Safaricom has received regulatory approval from the Central Bank of Kenya to introduce number masking on M-PESA messages, a long-awaited privacy upgrade that will limit how much personal data users expose during transactions.
The company explains that the update will conceal a sender’s full mobile number when customers pay merchant Till or PayBill accounts, showing only partial digits.
Safaricom adds that merchants who need the complete number will have to request it within the system, and customers will choose whether to disclose it.
Safaricom says the change addresses a long-standing privacy gap in Kenya’s most used payment platform.
For years, the phone number has doubled as an identity, an account reference, and a convenient way for merchants to track customers. The operator explains that masking loosens that tight link, reshaping how people relate to one another inside everyday digital payments.

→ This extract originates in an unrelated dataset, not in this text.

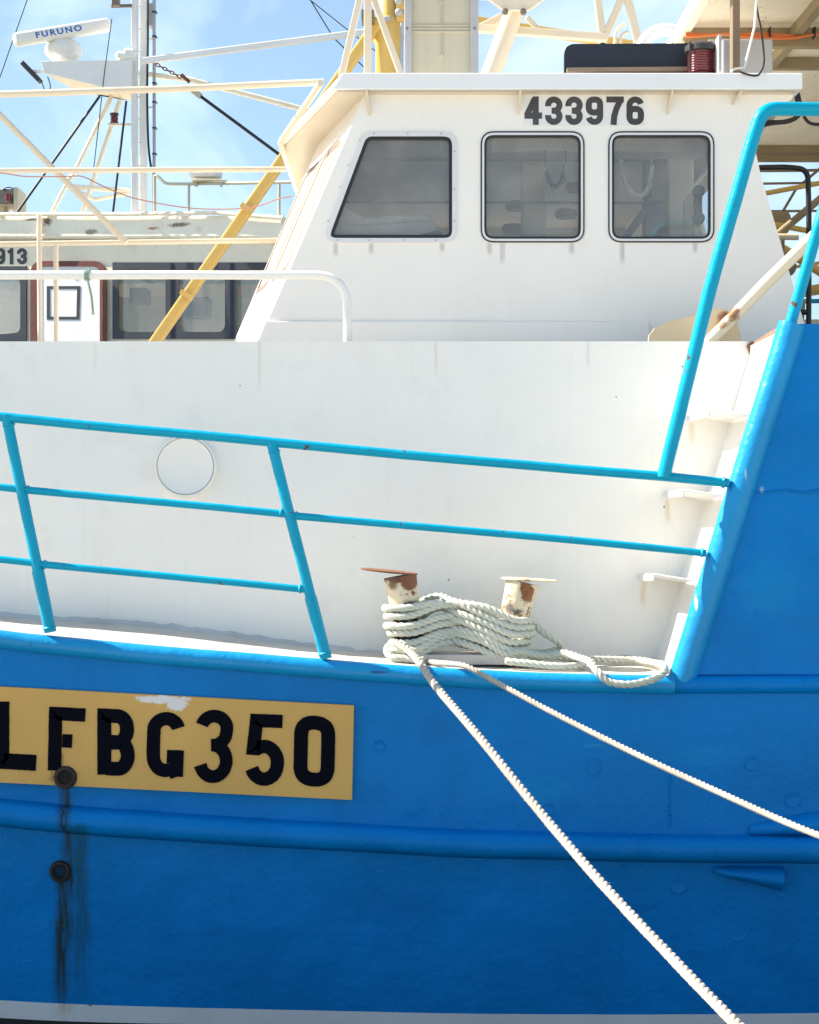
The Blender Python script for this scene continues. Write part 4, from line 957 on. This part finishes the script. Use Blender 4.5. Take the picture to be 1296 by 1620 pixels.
# brace tube with rusty foot at the right
bk = obj('brace_foot', plate([(1025, 560), (1027, 531), (1036, 519), (1060, 508), (1110, 496), (1130, 488), (1150, 490), (1164, 505), (1172, 528), (1174, 560)], [], 1.0, 1.03), None, BOAT, bevel=.006)
M['foot'] = paint('rust stained cream steel', (.68, .55, .36), .5, .1, .2, .3, (.45, .25, .1), chips=.3, chip_col=(.3, .13, .05), stains_shade=[('blot', X(1152, .97), Z(500, .97), .05, .04, (.2, .07, .02), .9), ('drip', X(1142, .97), Z(498, .97), Z(535, .97), .03, (.35, .14, .04), .8)])
bk.data.materials.append(M['foot'])
M['bracetube'] = paint('cream brace tube', (.74, .66, .50), .42, .05, .12, .12, (.5, .4, .25), stains_shade=[('blot', X(1156, .95), Z(498, .95), .05, .05, (.22, .08, .02), .95), ('blot', X(1140, .95), Z(515, .95), .04, .03, (.3, .14, .05), .8)])
pipe('brace_tube', [P(1118, 545, .94), P(1210, 450, .94), P(1296, 366, .94), P(1400, 264, .94)], 10*mpp(.94), 'bracetube')

# ------------------------------------------------------------------ aft canopy and net gear, right
YC0, YC1 = 2.2, 6.4
ZCN = Z(0, 2.2)
CAN = BOAT
def Pc(px, py):                                  # point of the canopy plane seen at a photo pixel
    d = (ZCN - ZC) * FX / (CY - py); return P(px, py, d-DH)
xl = Pc(1090, 20).x
bm = box(BM(), (xl, 1.0, ZCN), (6.5, 6.2, ZCN+.04)); canopy = obj('canopy', bm, M['canopy'], CAN)
for py, h in ((46, .11), (92, .07), (165, .07), (231, .12)):
    y = Pc(0, py).y; bm = box(BM(), (xl+.02, y-.03, ZCN-h), (6.4, y+.03, ZCN+.001)); obj('canopy_beam', bm, M['canopybeam'], canopy, bevel=.004)
for (a, b) in (((1256, 45), (1300, -8)), ((1222, 90), (1248, 60))):
    p, q = Pc(*a), Pc(*b); p.z = q.z = ZCN-.03; bm = BM(); beam(bm, p, q, .05, .07); obj('canopy_beam', bm, M['canopybeam'], canopy)
bm = BM(); beam(bm, Vector((xl+.02, 1.0, ZCN)), Vector((xl+.02, 6.2, ZCN)), .05, .10); obj('canopy_edge', bm, M['canopy'], canopy)
Yo = Pc(0, 46).y - .1
for k in range(3):
    q = [P(1085 + j*22, 53 + k*1.8 + 2.2*math.sin(j*.9 + k) + (2.5 if 3 < j < 9 else 0), Yo - .01*k) for j in range(18)]
    bm = tube(BM(), spline(q, .04), .008, 8); o = obj('power_cable', bm, M['orange'], None, smooth=True); tag(o, 'orange power cables strapped along the underside of the cream canopy', 'cable', 'orange cables under the canopy')
for x in (1219, 1290):
    bm = BM(); pbox(bm, x-1, 42, x+1, 58, Yo-.04, Yo+.02); obj('cable_tie', bm, M['cable'], canopy)
for q in ([(1198, 198), (1215, 193), (1245, 191), (1262, 180), (1258, 145)], [(1195, 202), (1220, 196), (1250, 192), (1266, 178), (1255, 144)], [(1272, 184), (1285, 196), (1330, 196)], [(1262, 144), (1268, 168), (1274, 186)]):
    bm = tube(BM(), spline([P(x, y, 1.9) for x, y in q], .02), .009, 8); obj('hose', bm, M['cable'], BOAT, smooth=True)
# canopy posts out of sight behind the wheelhouse and to the right
for x, y in ((xl+.1, 6.0), (4.5, 1.6), (4.5, 6.0)):
    bm = box(BM(), (x-.05, y-.05, UD-.03), (x+.05, y+.05, ZCN-.001)); obj('canopy_post', bm, M['canopybeam'], canopy)
gear = [  # name, photo points, half width px, depth, material
 ('crossbar', [(1150, 244.5), (1420, 242)], 2.6, 5.2, 'brown'), ('crossbar', [(1150, 270.5), (1420, 268)], 2.4, 5.4, 'brown'),
 ('crossbar', [(1150, 291), (1300, 289)], 2.0, 5.6, 'brown'), ('crossbar', [(1150, 334), (1420, 333)], 2.0, 5.6, 'brown'),
 ('net_stay', [(1216, 372), (1260, 298), (1296, 268), (1340, 230)], 2.2, 5.0, 'brown'),
 ('net_boom', [(1190, 310), (1300, 289), (1420, 266)], 4, 4.8, 'yellow'), ('net_boom', [(1210, 352), (1280, 365)], 4.5, 4.6, 'yellow'),
 ('net_boom', [(1215, 378), (1300, 432), (1420, 508)], 7, 4.4, 'yellow'), ('net_boom', [(1225, 428), (1300, 415), (1420, 395)], 2.6, 4.7, 'yellow'),
 ('net_boom', [(1225, 469), (1300, 457), (1420, 440)], 8.5, 4.9, 'yellow'), ('davit_tube', [(1205, 392), (1300, 312), (1420, 212)], 6, 3.9, 'canopybeam'),
 ('crossbar', [(1205, 374.5), (1263, 374.5)], 5.2, 3.8, 'cream'), ('winch_post', [(1237, 376), (1239, 452), (1242, 540)], 4.5, 4.2, 'brown')]
for nm, q, hw, Yd, mat in gear:
    pipe(nm, [P(x, y, Yd) for x, y in q], hw*mpp(Yd), mat, wob=.003)
pipe('guard_frame', [P(1170, 266, 3.2), P(1245, 264, 3.2), P(1278, 268, 3.2), P(1280, 330, 3.2), P(1279, 600, 3.2)], 4.3*mpp(3.2), 'blackpeel', rad=.16, wob=.002)
pipe('guard_frame', [P(1279, 494, 3.2), P(1254, 493, 3.2), P(1252, 560, 3.2)], 4.2*mpp(3.2), 'blackpeel', rad=.05)
pipe('aft_rail', [P(1243, 477, 3.6), P(1420, 475, 3.6)], 3.6*mpp(3.6), 'rail_blue'); pipe('aft_rail', [P(1258, 477, 3.6), P(1257, 590, 3.6)], 3*mpp(3.6), 'rail_blue')
bm = lathe(BM(), [(.02, -.08), (.08, -.07), (.08, .07), (.02, .08)], P(1229, 352, 4.9), (1, .3, 0), 24); obj('net_drum', bm, M['canopybeam'], BOAT, smooth=True)
bm = lathe(BM(), [(.02, -.08), (.07, -.07), (.07, .07), (.02, .08)], P(1240, 424, 4.2), (0, 1, 0), 20); obj('net_sheave', bm, M['brown'], BOAT, smooth=True)
bm = BM()
for k in range(4): rope_mesh(bm, [P(1241 + k*5, 474, 3.56), P(1244 + k*6, 490 + 6*k, 3.54), P(1252 + k*5, 516, 3.56), P(1262 + k*3, 496, 3.55), P(1266 + k*2, 472, 3.57)], .011, ds=.012, seg=5)
tag(obj('hanging_rope', bm, M['seafoam'], None, smooth=True, angle=180), 'green grey rope bights hung over the blue rail behind the wheelhouse', 'rope')
bm = BM(); pbox(bm, 1254, 505, 1300, 600, 3.7, 4.6); obj('deck_box', bm, M['cream'], BOAT, bevel=.01)

# ------------------------------------------------------------------ the cream trawler moored beyond
RF = 9.9; YB = 10.0; mB = mpp(YB)
B2 = thing('fishing_trawler', 'weathered cream trawler moored behind, with red door frame and radar mast', 'fishing boat', (-3, 12, 0))
F = lambda x, y: P(x, y, YB)
hl = [(-900, 385), (560, 385), (560, 800), (-900, 800)]
winh = [rpoly([(-62, 535), (-62, 437), (33, 437), (33, 527)], [4, 14, 14, 14]), rpoly([(187, 526), (187, 425), (263, 425), (263, 526)], 14), rpoly([(282, 526), (282, 425), (357, 425), (357, 526)], 14), rpoly([(375, 526), (375, 425), (450, 425), (450, 526)], 14)]
dr = rpoly([(56, 760), (56, 420), (158, 420), (158, 760)], [0, 14, 14, 0])
obj('cabin_wall', plate(hl, winh, YB, YB+.06), M['far'], B2)
q0, q1 = F(-900, 385), F(560, 385); bm = prism(BM(), [q0 + Vector((.9, 3.2, 0)), q1 + Vector((.9, 3.2, 0)), q1 + Vector((.9, 3.2, -2.6)), q0 + Vector((.9, 3.2, -2.6))], (0, .05, 0)); obj('cabin_back_wall', bm, M['inside'], B2)
for (o_, hs_) in (([(178, 800), (178, 415), (460, 415), (460, 535)], winh[1:]), ([(-75, 540), (-75, 420), (42, 420), (42, 540)], winh[:1])):
    ob = [(178, 536), (178, 415), (460, 415), (460, 536)] if o_[0][0] == 178 else o_
    f = obj('window', plate(ob, [inset(h, 1.0) for h in hs_], YB-.03, YB-.001), M['winnavy'], B2, bevel=.006)
    for h in hs_: obj('pane', plate(inset(h, -.5), [], YB+.012, YB+.02), M['glassfar'], f)
    if o_[0][0] == 178:
        for x in (272, 366):
            bm = BM(); pbox(bm, x-2, 416, x+2, 535, YB-.04, YB-.031); obj('mullion', bm, M['winnavy'], f)
fr = obj('door_frame', plate(rpoly([(48, 775), (48, 413), (167, 413), (167, 775)], [0, 20, 20, 0]), [rpoly([(57, 765), (57, 421), (158, 421), (158, 765)], [0, 14, 14, 0])], YB-.05, YB-.001), M['reddoor'], B2, bevel=.008)
dd = obj('door', plate(dr, [], YB-.025, YB-.002), M['fardoor'], B2, bevel=.004)
obj('door_panel', plate([(74, 505.5), (74, 452.5), (127, 452.5), (125.5, 505.5)], [[(79, 501), (79, 457), (122, 457), (121, 501)]], YB-.031, YB-.0255), M['winnavy'], dd)
bm = BM(); pbox(bm, 161, 440, 168, 620, YB-.09, YB-.051); obj('door_hook', bm, M['rust'], fr, bevel=.01)
for ch, x in zip('913', (-7.5, 9.5, 27)): digit(ch, x, 392.5, 15.5, 25.5, 5.4, YB-.006, YB-.001, B2)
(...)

The regulator approved the rollout in February, closing months of internal engagement between Safaricom and financial authorities. The Central Bank explains that the move reflects the data minimisation principle in Kenya’s Data Protection Act 2019, which requires organisations to collect only what they need to deliver a service.
While merchants often rely on phone numbers to recognise customers, the regulator adds that the number does not determine whether a payment succeeds.
Safaricom further says the approval opens the door to extend the same protection across more payment flows over time, including person-to-person transfers and business payments.
The company adds that the feature aims to cut unnecessary exposure of personal data while keeping transactions traceable through user-approved disclosure when a full number is genuinely needed.